From a technical point of view it would be a great benefit if all those airports do make use of the same way of providing a push API interface to all push the information in the same manner. This way the developers of the custom applications that will connect to it will only have to develop a single data update receiver and simply subscribe to all the 11 airport push interfaces instead of developing 11 different receivers. Next to this the data providers, in this case the airports, can make use of an already developed standard data format and can potentially decide that they will develop a push interface together so they can split costs.

From a functional point of view a standard makes sense because you will know exactly what data you will get and which format. From a functional point of view this is not the technical format but rather the functional format. For example, if the data owner is also sending out weather information per flight, it would be good if all data owners do this in the same manner and all the information is in the same functional format. Meaning, temperature is for all data owners in Celsius or it is for all data owners, who comply to the standard, in Fahrenheit. This way you always know from a functional point of view what the data means and how to interpret this.

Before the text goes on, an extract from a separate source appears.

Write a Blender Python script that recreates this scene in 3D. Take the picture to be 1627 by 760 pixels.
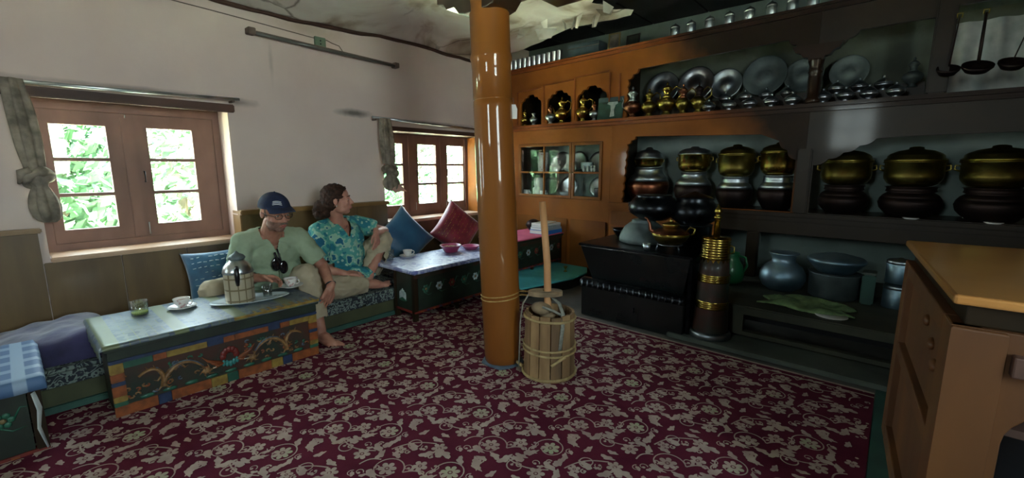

In conclusion, push API implementations will fuel the next generation of the internet in my mind and they will ensure that the web becomes (even) more real-time and data rich. The flow of data will help sprawl new initiatives and will help create new companies and great projects. For this however there will be a need to ensure that standards will be developed, not only on a technical implementation level, however even more important on a functional level where the standards will define which information in which format will be provided to the data consumers.